Thursday, July 22, 2010

Consequences

It's interesting because I'm not very good at chess.

I love the game, but I prefer playing it fast. I don't think much about my moves, and I like to challenge the other player to do the same. "Just play," I tell them. My few memorable moments include when Chris would beat me mercilessly on the chess set I bought with grandma's Christmas money; or the time James almost beat Matt in 4 moves. I love watching people play on the streets, especially when they have a timer. I'll never forget the guy who stood up from his chair, knowing he had lost, even though it was several moves away.

What makes that game best is when you can see ahead of the next move.

"It's twelve moves away, but it's there.

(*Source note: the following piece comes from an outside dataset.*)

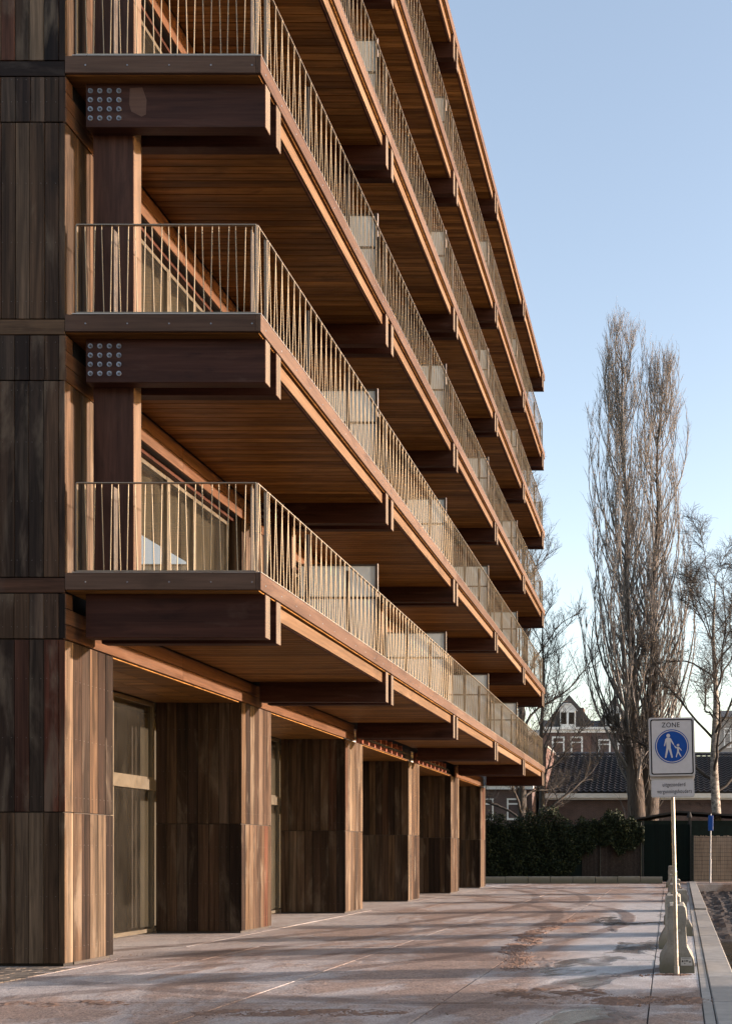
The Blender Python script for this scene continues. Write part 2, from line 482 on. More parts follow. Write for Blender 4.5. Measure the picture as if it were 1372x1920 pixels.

You've got him."

I think of these characters in the show Lost and I think about the different moves that brought them to the island. Beyond that, their life experiences cause them to make the decisions they do. Most of them are ridden with guilt, even more of them have trust issues. They interact with each other (and the "Others") in pretty foolish ways.

There are times we ask God for things because we think it's a great next move, but we haven't looked much beyond that. In many cases, if God were to give us what we ask, someone else gets hurt. Tolstoy wrote a short story about a woman who was angry because God took away her child. She was immediately given a glimpse of what his life would have been like, and she realizes that the world was saved by his death. That he was saved too, by getting to die in his innocence.

I thank God that He doesn't listen to me very often when it comes to the things I want. Nonetheless, it is still difficult to discern what I'm supposed to ask for. What exactly is my life supposed to look like, then?

Maybe that's what Sarah was thinking when she offered Hagar to her husband.

It's scary to think of the consequences, when everything is said and done. To look back and see, "Oh, that's what brought me here."

I play chess rather quickly, but I hate living life that way. If I don't stop to think what I've done, or what I'm doing, I might turn into something ugly and/or foolish. Perhaps having begun Out of the Silent Planet by C.S. Lewis also makes me think this way. I don't want to be so far gone that there is no hope in turning back.

On the one hand, I think God's grace is bigger than that and that there is always hope. But on the other, it's so hard to watch, metaphorically speaking, dogs returning to their own vomit. To know that I too, am just one or two decisions away from destroying myself. Praise God for being ever-present. I pray I keep listening, keep wanting to listen. Oh to have the patience to see the twelve moves played out!